Smart city near and far: site visit in the making of smart city in Kenya / Junnan Mu, Harvard University
Like many other developmental projects in Kenya smart city development was often criticized as a “failed promise.” Yet despite a growing sense of disillusionment, the aspiration for a smart city never falls off. In this article, I explored the significance of a set of practices - “site visit”- in restoring and upgrading the aspiration of smart city development in Kenya. Once a strategy for developers to attract potential investors, site visit gradually performs to resolve doubts of relevant stakeholders in the wake of growing critiques. By rendering the not-yet realized smart city physically near, site visit contributes to producing intersubjective spatiotemporal horizons which are constitutive to the rhythm of smart city development and the sociotechnical imaginary of the smart city in Kenya. Through this discussion, I suggest that the making of the smart city in Africa should not be simply taken as a technological or spatial fix on the part of capitalist regimes of different scale, speed, and intensity, but as the assemblage of intersubjective values produced in condensed spacetime as practiced on the ground.
Bio: Junnan is a Ph.D. student in African and African American Studies with a primary field in Anthropology. Her research centers on urbanism and digital technology in Africa. She is also interested in exploring the experiential and sensorial aspects of city-making through a combination of audio and video language.

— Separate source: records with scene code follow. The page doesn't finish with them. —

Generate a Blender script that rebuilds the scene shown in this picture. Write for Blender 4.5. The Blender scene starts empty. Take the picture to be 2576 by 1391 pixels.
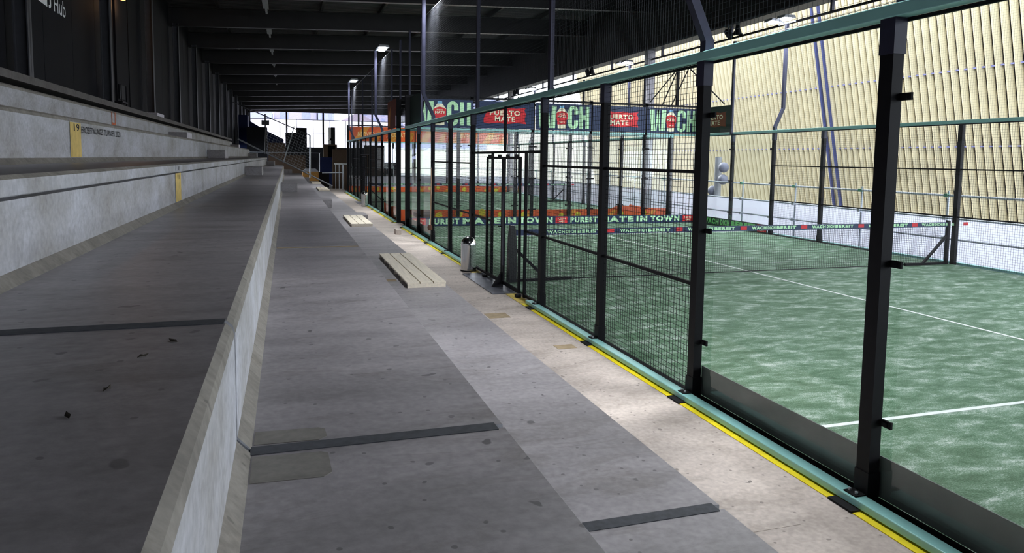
import bpy, bmesh, math, random
from mathutils import Vector, Matrix
random.seed(11)
S = bpy.context.scene
COL = S.collection

# ------------------------------------------------------------------ camera
YAW, PIT, ROL, F = .3074, .0878, .0138, 1784.81
fw = Vector((math.sin(YAW)*math.cos(PIT), math.cos(YAW)*math.cos(PIT), -math.sin(PIT)))
rt = Vector((math.cos(YAW), -math.sin(YAW), 0)); up = rt.cross(fw)
r2 = rt*math.cos(ROL)+up*math.sin(ROL); u2 = up*math.cos(ROL)-rt*math.sin(ROL)
cd = bpy.data.cameras.new('camera'); cam = bpy.data.objects.new('camera', cd); COL.objects.link(cam)
cam.matrix_world = Matrix(((r2.x, u2.x, -fw.x, -3.4084), (r2.y, u2.y, -fw.y, 0), (r2.z, u2.z, -fw.z, 2.0901), (0, 0, 0, 1)))
cd.sensor_width = 36; cd.lens = F/2576*36; cd.shift_y = (557.3-695.5)/2576; cd.clip_start = .02; cd.clip_end = 600
S.camera = cam
# ------------------------------------------------------------------ sky and exposure
W = bpy.data.worlds.new('overcast_sky'); S.world = W; W.use_nodes = True
bg = W.node_tree.nodes['Background']; bg.inputs[0].default_value = (.86, .91, 1.0, 1); bg.inputs[1].default_value = 5.0
S.view_settings.view_transform = 'Standard'; S.view_settings.look = 'None'
S.view_settings.exposure = 0.0; S.view_settings.gamma = 1.0; S.view_settings.use_curve_mapping = False
sd = bpy.data.lights.new('low_hazy_sun', 'SUN'); sd.energy = 6.0; sd.angle = math.radians(14); sd.color = (1, .96, .88)
sun = bpy.data.objects.new('low_hazy_sun', sd); COL.objects.link(sun); sun.rotation_euler = Vector((-.20, .82, .52)).to_track_quat('Z', 'Y').to_euler()
LAMP_W = 355.0

# ------------------------------------------------------------------ materials
def lin(c):
    return tuple((v/12.92 if v <= .04045 else ((v+.055)/1.055)**2.4) for v in (c[0]/255, c[1]/255, c[2]/255))+(1,)
def _new(name):
    m = bpy.data.materials.new(name); m.use_nodes = True
    return m, m.node_tree.nodes, m.node_tree.links, m.node_tree.nodes['Principled BSDF']
def mat(name, c, rough=.6, metal=0., var=.12, scale=6., emit=None, es=0., bump=0., spec=.5):
    m, N, L, b = _new(name)
    b.inputs['Roughness'].default_value = rough; b.inputs['Metallic'].default_value = metal; b.inputs['Specular IOR Level'].default_value = spec
    geo = N.new('ShaderNodeNewGeometry'); nz = N.new('ShaderNodeTexNoise'); nz.inputs['Scale'].default_value = scale; nz.inputs['Detail'].default_value = 4
    L.new(geo.outputs['Position'], nz.inputs['Vector'])
    r = N.new('ShaderNodeValToRGB'); a = lin(c)
    r.color_ramp.elements[0].color = tuple(v*(1-var) for v in a[:3])+(1,); r.color_ramp.elements[1].color = tuple(min(1, v*(1+var)) for v in a[:3])+(1,)
    r.color_ramp.elements[0].position = .3; r.color_ramp.elements[1].position = .7
    L.new(nz.outputs['Fac'], r.inputs['Fac']); L.new(r.outputs['Color'], b.inputs['Base Color'])
    if bump:
        bp = N.new('ShaderNodeBump'); bp.inputs['Strength'].default_value = bump; bp.inputs['Distance'].default_value = .01
        L.new(nz.outputs['Fac'], bp.inputs['Height']); L.new(bp.outputs['Normal'], b.inputs['Normal'])
    if emit:
        b.inputs['Emission Color'].default_value = lin(emit); b.inputs['Emission Strength'].default_value = es
    return m
def concrete(name, c, dirt=.35, stretch=(1, 2.2, 1), spots=.0, rough=.75, warm=None, blot=.45):
    m, N, L, b = _new(name); a = lin(c); b.inputs['Roughness'].default_value = rough
    geo = N.new('ShaderNodeNewGeometry')
    mp = N.new('ShaderNodeMapping'); mp.inputs['Scale'].default_value = stretch; L.new(geo.outputs['Position'], mp.inputs['Vector'])
    n1 = N.new('ShaderNodeTexNoise'); n1.inputs['Scale'].default_value = 1.1; n1.inputs['Detail'].default_value = 6; n1.inputs['Roughness'].default_value = .62
    n2 = N.new('ShaderNodeTexNoise'); n2.inputs['Scale'].default_value = 28; n2.inputs['Detail'].default_value = 5
    L.new(mp.outputs['Vector'], n1.inputs['Vector']); L.new(geo.outputs['Position'], n2.inputs['Vector'])
    r1 = N.new('ShaderNodeValToRGB'); w = lin(warm or c)
    r1.color_ramp.elements[0].position = .28; r1.color_ramp.elements[0].color = tuple(v*(1-dirt) for v in w[:3])+(1,)
    r1.color_ramp.elements[1].position = .72; r1.color_ramp.elements[1].color = tuple(min(1, v*(1+dirt*.45)) for v in a[:3])+(1,)
    L.new(n1.outputs['Fac'], r1.inputs['Fac'])
    mx = N.new('ShaderNodeMix'); mx.data_type = 'RGBA'; mx.blend_type = 'OVERLAY'; mx.inputs['Factor'].default_value = .35
    L.new(r1.outputs['Color'], mx.inputs['A']); L.new(n2.outputs['Fac'], mx.inputs['B'])
    out = mx.outputs['Result']
    n3 = N.new('ShaderNodeTexNoise'); n3.inputs['Scale'].default_value = 2.3; n3.inputs['Detail'].default_value = 8; n3.inputs['Roughness'].default_value = .72; n3.inputs['Distortion'].default_value = .8
    L.new(mp.outputs['Vector'], n3.inputs['Vector'])
    r3 = N.new('ShaderNodeMapRange'); r3.inputs['From Min'].default_value = .50; r3.inputs['From Max'].default_value = .68; r3.inputs['To Min'].default_value = 0; r3.inputs['To Max'].default_value = blot
    L.new(n3.outputs['Fac'], r3.inputs['Value'])
    mb_ = N.new('ShaderNodeMix'); mb_.data_type = 'RGBA'; mb_.blend_type = 'MULTIPLY'; L.new(r3.outputs[0], mb_.inputs['Factor']); L.new(out, mb_.inputs['A']); mb_.inputs['B'].default_value = (.50, .47, .42, 1)
    out = mb_.outputs['Result']
    if spots:
        for sc, rad, keep, dk in ((2.6, .045, .42, .58), (6.5, .065, .62, .60), (1.3, .035, .45, .68)):
            vo = N.new('ShaderNodeTexVoronoi'); vo.voronoi_dimensions = '2D'; vo.inputs['Scale'].default_value = sc
            wn = N.new('ShaderNodeTexNoise'); wn.inputs['Scale'].default_value = 9
            L.new(geo.outputs['Position'], wn.inputs['Vector'])
            va = N.new('ShaderNodeVectorMath'); va.operation = 'MULTIPLY_ADD'; va.inputs[1].default_value = (.06/sc*4,)*3
            L.new(wn.outputs['Color'], va.inputs[0]); L.new(geo.outputs['Position'], va.inputs[2]); L.new(va.outputs[0], vo.inputs['Vector'])
            lt = N.new('ShaderNodeMapRange'); lt.inputs['From Min'].default_value = rad*.75; lt.inputs['From Max'].default_value = rad; lt.inputs['To Min'].default_value = 1; lt.inputs['To Max'].default_value = 0
            L.new(vo.outputs['Distance'], lt.inputs['Value'])
            sp = N.new('ShaderNodeSeparateColor'); L.new(vo.outputs['Color'], sp.inputs[0])
            gt = N.new('ShaderNodeMath'); gt.operation = 'GREATER_THAN'; gt.inputs[1].default_value = keep; L.new(sp.outputs[0], gt.inputs[0])
            mu = N.new('ShaderNodeMath'); mu.operation = 'MULTIPLY'; L.new(lt.outputs[0], mu.inputs[0]); L.new(gt.outputs[0], mu.inputs[1])
            mu2 = N.new('ShaderNodeMath'); mu2.operation = 'MULTIPLY'; mu2.inputs[1].default_value = spots; L.new(mu.outputs[0], mu2.inputs[0])
            mm = N.new('ShaderNodeMix'); mm.data_type = 'RGBA'; L.new(mu2.outputs[0], mm.inputs['Factor']); L.new(out, mm.inputs['A'])
            mm.inputs['B'].default_value = tuple(v*(1-dk) for v in a[:3])+(1,); out = mm.outputs['Result']
    L.new(out, b.inputs['Base Color'])
    bp = N.new('ShaderNodeBump'); bp.inputs['Strength'].default_value = .18; bp.inputs['Distance'].default_value = .006
    L.new(n2.outputs['Fac'], bp.inputs['Height']); L.new(bp.outputs['Normal'], b.inputs['Normal'])
    return m
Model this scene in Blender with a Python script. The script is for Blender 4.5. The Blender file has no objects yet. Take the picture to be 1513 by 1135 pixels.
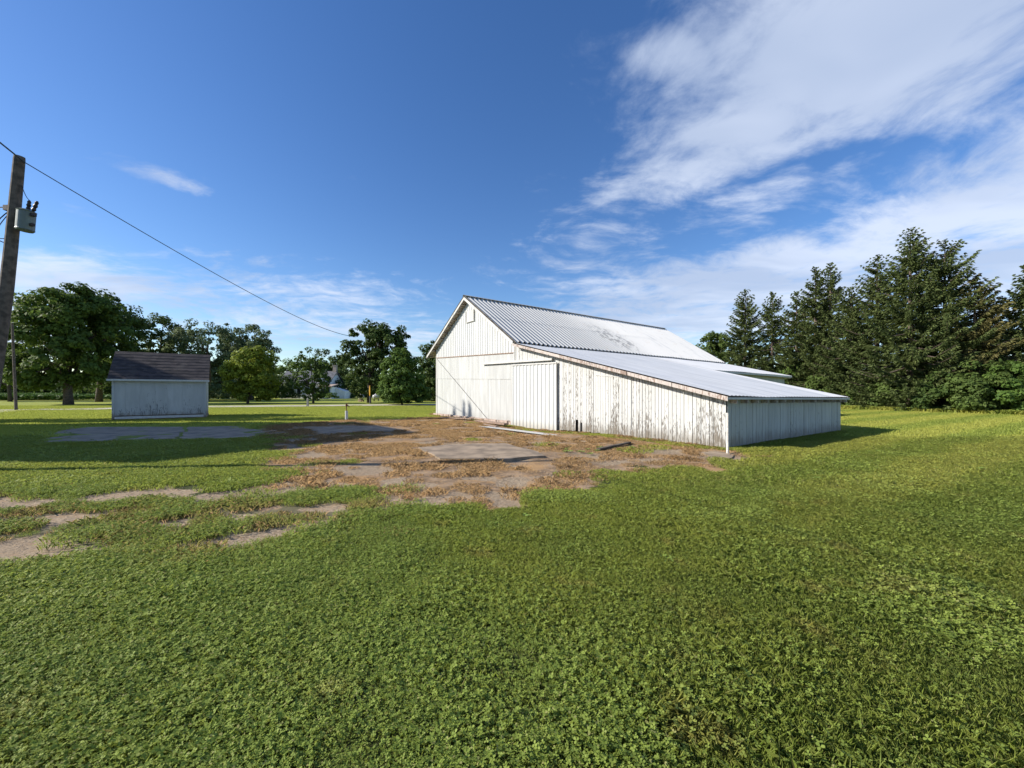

Coded jaywalkers and the performativity of smart traffic lights/ Pouya Sepehr, University of Vienna
William Mitchell (1996) was arguably the first person to imagine a smart city as a complex place where citizen choices will evermore be liberated by information-sharing. In his vision, the city can continually be changed and enriched in meanings, just as does the flow of information. However, instead, the smart technologies are used to describe, analyze, produce knowledge of everyday life, and predict certain patterns of behaviour. Hence, they manipulate, discipline, and control life by reshaping how people and objects interact in time and space (Gabrys, 2016). In this paper, I follow the mundane ways in which smartness matters in everyday life and the meanings they create through the work we delegate to smart objects to resolve everyday issues. In doing so, I investigate the smartification of pedestrian traffic lights in Vienna. This technology recognises pedestrians’ intention to cross a street and automatically manages waiting time for them, therefore preventing jaywalking, and providing better flows of urban traffic. Through a multi-sited ethnography, my analysis starts with focusing on justifications for developing such a technology. Then I study the computational programming and the design process which led to exclusion of the visually impaired citizens. Finally, I visit five sites where the smart traffic lights are implemented as testbeds. Drawing on Lefebvre and Miyazaki, I conduct what I call AlgoRhythmic Analysis to analyse how the temporality of the city based on different mobilities is understood and reshaped by smart infrastructures. In the end, I invite the audience to walk with me in an imaginative crosswalk, where I propose seeing and visibility as the basis of smart design.
Bio: Pouya is a PhD candidate, a lecturer, and a researcher at the department of Science and Technology Studies, University of Vienna. In his research he focuses on the politics of urban knowledge, urban imaginaries, and urban transformation to smart cities.